Nice one, Andrew. This will come in handy one day.

Thanks both for your kind words for getting this guide into the 'Tutorials and Tips' section within 60 minutes of me posting it :-).

Andrew

wieman01
May 23rd, 2009, 01:50 PM
Hi wieman01,

Thanks both for your kind words for getting this guide into the 'Tutorials and Tips' section within 60 minutes of me posting it :-).

Andrew
Not a problem, but the short lead-time is pure coincidence. :-)

DanCas
August 19th, 2009, 03:46 AM
Thanks, helpful

andrew.46
August 19th, 2009, 07:23 AM
Hi DanCas,


Thanks, helpful

My pleasure :-).

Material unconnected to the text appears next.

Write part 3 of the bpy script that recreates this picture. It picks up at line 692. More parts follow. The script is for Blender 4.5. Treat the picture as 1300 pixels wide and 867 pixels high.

Actually I am tickled pink that someone has not only found this guide but found it useful as well!

Andrew

kevdog
August 19th, 2009, 02:23 PM
Although a little bit off topic, is there a way with the different revision numbers and such to generate a patch file, and then later apply the patch. Is diff the utility to create patch files?

ra3don
August 19th, 2009, 03:20 PM
Awesome guide, thanks for this. I was always wondering how to use SVN and this has answered the question for me, i never knew it was so powerful. Thanks once again for the great tutorial!

wieman01
August 19th, 2009, 03:37 PM
Hi DanCas,



My pleasure :-). Actually I am tickled pink that someone has not only found this guide but found it useful as well!

Andrew
That... happens. :-)

andrew.46
August 20th, 2009, 12:44 AM
Hi ra3don,


I was always wondering how to use SVN and this has answered the question for me, i never knew it was so powerful.

Well of course this little guide actually only deals with a small part of the use of svn. The rest of the power of svn comes with setting up your own svn repository or utilising write permission to a remote repository. But for most of us the ability to download from an svn repository and use some of the techniques I have described is more than enough ;-).

All the best,

Andrew

andrew.46
August 20th, 2009, 01:08 AM
Hi kevdog,


Although a little bit off topic, is there a way with the different revision numbers and such to generate a patch file, and then later apply the patch. Is diff the utility to create patch files?

In any guide I have ever written there is no 'off topic', I always enjoy moving beyond a set topic :-).To produce an actual patch is a simple variation of one of the methods I described in the 'Advanced' section, the difference simply being use of '>' to redirect the output to a file. So to produce a patch that demonstrates the difference between revision 18905 and revision 18906:



svn diff svn://svn.ffmpeg.org/ffmpeg/trunk -r 18905:18906 > $HOME/Desktop/changes.diff


will produce a nice formatted diff and you do not even need any of the standard diff options.

All the best,

Andrew

kevdog
August 21st, 2009, 04:34 AM
So I'm taking, you could apply this patch to the older svn repository to update it? Yea I know this seems silly, but I've run into some examples when I might want to use this utility.

andrew.46
August 21st, 2009, 04:45 AM
Hi kevdog,


So I'm taking, you could apply this patch to the older svn repository to update it? Yea I know this seems silly, but I've run into some examples when I might want to use this utility.

You would be a little lucky to have a patch like this apply cleanly to older versions but at the very least you could examine the change and attempt to replicate it with similar changes to the older source code. I have done this myself and it is a lot of fun as long as you are prepared for some unpredictable results :-).

The only effort of my own produced in this way that I would every acknowledge was a patch to allow a custom OS to be used in the User-Agent string for slrn:

*****************************custom_os.patch

But I produced this in the same manner that you have mentioned, with a bit of extra work and advice from others mind you...

Andrew

jumboa7
August 21st, 2009, 10:24 AM
I like the short and get-to-the-point style of your article. It would be great if there will be article related in how to use svn to help patching ubuntu project.

Thanks,

kevdog
August 22nd, 2009, 06:09 AM
Thanks for the advice and real world experience. I could really use a primer on the use and production of patch files.